I had the opportunity to shoot the  Gregory Hancock Dance Theatre with the Indianapolis Photo Venture Camera Club.  This evening was dress rehearsal for “Happily Ever After”, themed around Hansel & Gretel, Once Upon a Time, and a very dark version of Pinocchio.  Since this was dress rehearsal we had freedom to go anywhere except on stage.  Great images here we come. The posted images are from Pinocchio.

As always this is a challenging shoot because of the extremely dark conditions coupled with mixed and varied colored stage lighting.  This called for my fastest glass, high ISO & the highest shutter speeds possible with low light.


This time at the theatre I did something different.  I did my normal hand held thing, but also mounted a Nikon in the balcony with a Nikkor 50mm f/1.4 prime.  This is my fastest lens and from the balcony the 50mm focal length covered the entire stage.  I simply set the Nikon on a tripod secured to the balcony railing.  I used a Promaster ® SystemPRO Professional Wireless Remote Shutter Release to trigger the camera from about 50 feet away.   I set the Nikon to manual mode, with aperture at f/2.8, shutter speed at 1/80 second and ISO at 1600. WB was set at 5400 kelvin.  Before things started I focused the camera on the center of the stage and then set the focus to manual.  This setup worked great.

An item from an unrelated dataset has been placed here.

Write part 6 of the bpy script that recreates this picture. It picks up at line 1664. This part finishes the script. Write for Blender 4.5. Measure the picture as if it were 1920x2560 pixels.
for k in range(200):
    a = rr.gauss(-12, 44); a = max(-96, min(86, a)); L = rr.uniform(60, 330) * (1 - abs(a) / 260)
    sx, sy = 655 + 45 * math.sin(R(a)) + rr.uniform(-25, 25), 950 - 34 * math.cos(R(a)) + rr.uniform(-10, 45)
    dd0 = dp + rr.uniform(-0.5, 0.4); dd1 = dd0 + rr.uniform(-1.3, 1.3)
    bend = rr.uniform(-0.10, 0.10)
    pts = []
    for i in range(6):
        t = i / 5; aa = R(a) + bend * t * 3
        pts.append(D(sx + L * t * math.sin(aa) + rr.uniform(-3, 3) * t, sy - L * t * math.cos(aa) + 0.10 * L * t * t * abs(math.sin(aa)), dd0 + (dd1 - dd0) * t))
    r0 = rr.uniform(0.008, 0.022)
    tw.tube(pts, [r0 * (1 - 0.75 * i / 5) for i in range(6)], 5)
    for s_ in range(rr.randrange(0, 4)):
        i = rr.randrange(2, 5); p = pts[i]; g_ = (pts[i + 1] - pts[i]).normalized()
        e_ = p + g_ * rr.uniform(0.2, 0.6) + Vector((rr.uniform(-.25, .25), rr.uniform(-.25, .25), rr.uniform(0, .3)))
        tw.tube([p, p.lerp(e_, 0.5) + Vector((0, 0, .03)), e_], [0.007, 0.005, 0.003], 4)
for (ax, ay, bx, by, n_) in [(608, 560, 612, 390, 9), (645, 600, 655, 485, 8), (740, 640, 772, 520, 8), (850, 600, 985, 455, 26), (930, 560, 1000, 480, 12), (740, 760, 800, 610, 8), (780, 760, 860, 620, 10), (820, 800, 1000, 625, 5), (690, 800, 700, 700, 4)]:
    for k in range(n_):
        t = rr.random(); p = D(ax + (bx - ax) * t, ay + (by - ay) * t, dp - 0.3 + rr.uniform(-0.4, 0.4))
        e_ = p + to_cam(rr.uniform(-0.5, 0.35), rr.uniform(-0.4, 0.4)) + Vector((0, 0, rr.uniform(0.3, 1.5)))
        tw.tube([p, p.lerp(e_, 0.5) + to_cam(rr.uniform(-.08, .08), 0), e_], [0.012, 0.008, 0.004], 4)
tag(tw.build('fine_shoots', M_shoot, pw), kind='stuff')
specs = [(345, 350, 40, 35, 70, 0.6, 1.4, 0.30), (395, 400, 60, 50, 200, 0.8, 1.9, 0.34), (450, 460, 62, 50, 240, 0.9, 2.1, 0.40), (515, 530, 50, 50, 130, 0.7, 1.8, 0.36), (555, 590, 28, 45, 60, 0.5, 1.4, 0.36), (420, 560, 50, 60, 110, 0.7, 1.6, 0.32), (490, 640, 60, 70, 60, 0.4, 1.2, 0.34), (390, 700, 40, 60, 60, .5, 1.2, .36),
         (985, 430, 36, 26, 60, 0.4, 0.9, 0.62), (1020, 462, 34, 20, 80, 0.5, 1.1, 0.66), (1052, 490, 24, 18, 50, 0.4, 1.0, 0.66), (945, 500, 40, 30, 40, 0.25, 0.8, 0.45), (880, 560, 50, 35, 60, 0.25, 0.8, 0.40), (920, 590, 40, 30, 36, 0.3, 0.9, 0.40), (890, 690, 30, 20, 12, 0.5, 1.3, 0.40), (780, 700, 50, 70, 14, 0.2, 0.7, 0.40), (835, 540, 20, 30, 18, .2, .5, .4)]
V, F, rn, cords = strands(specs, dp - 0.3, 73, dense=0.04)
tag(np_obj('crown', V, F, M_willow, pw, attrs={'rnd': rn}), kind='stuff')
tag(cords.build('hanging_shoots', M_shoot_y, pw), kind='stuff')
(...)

I then used my trusty AF-S Nikkor 24-70mm f/2.8G ED on a Nikon D300s hand held.  Setting was manual mode, speed between 1/50 to 1/100 of a second, ISO between 1250 & 1600 and aperture either wide open to stopped down to f/5.6 to get reasonable DOF.  Also, I set the white balance at 5400 kelvin. 


In almost all shots I needed to increase exposure and used the noise reduction slider in Adobe Lightroom 3.  Not much additional processing was required except for the occasional tweaking of lighting using curves in Adobe Photoshop CS5.

I’ve shot this venue about 4-5 times and have always come away with great shots, but at the same time many shots are not as tack sharp as I would like.  It’s extremely difficult with a crop sensor camera even if you have solid high ISO range like the Nikon D300s in such a dark setting without flash when hand held.  You need to balance noise in the shadows (which often is most the photo) with shutter speed and DOF.  Oh, the problems us photographers face.

Overall, a fun night with good friends shooting a great venue.

As always a few tips:

·         Crank ISO up as high as you can get even sacrificing a clean image so you can get your photo as tack sharp as possible.  You can often fix noise in Lightroom, but you can’t save an out of focus image
·         Use your fastest glass when shooting in a dark setting.  Tonight I brought no lens slower than f/2.8
·         I found with both the 24-70mm f/2.8 & the 50mm f/1.4 a speed of 1/80 was about as slow as I could go and still get tack sharp images with the speed of the dancers.
·         Bring a small flashlight.  For some strange reason I didn’t and I really could have used one.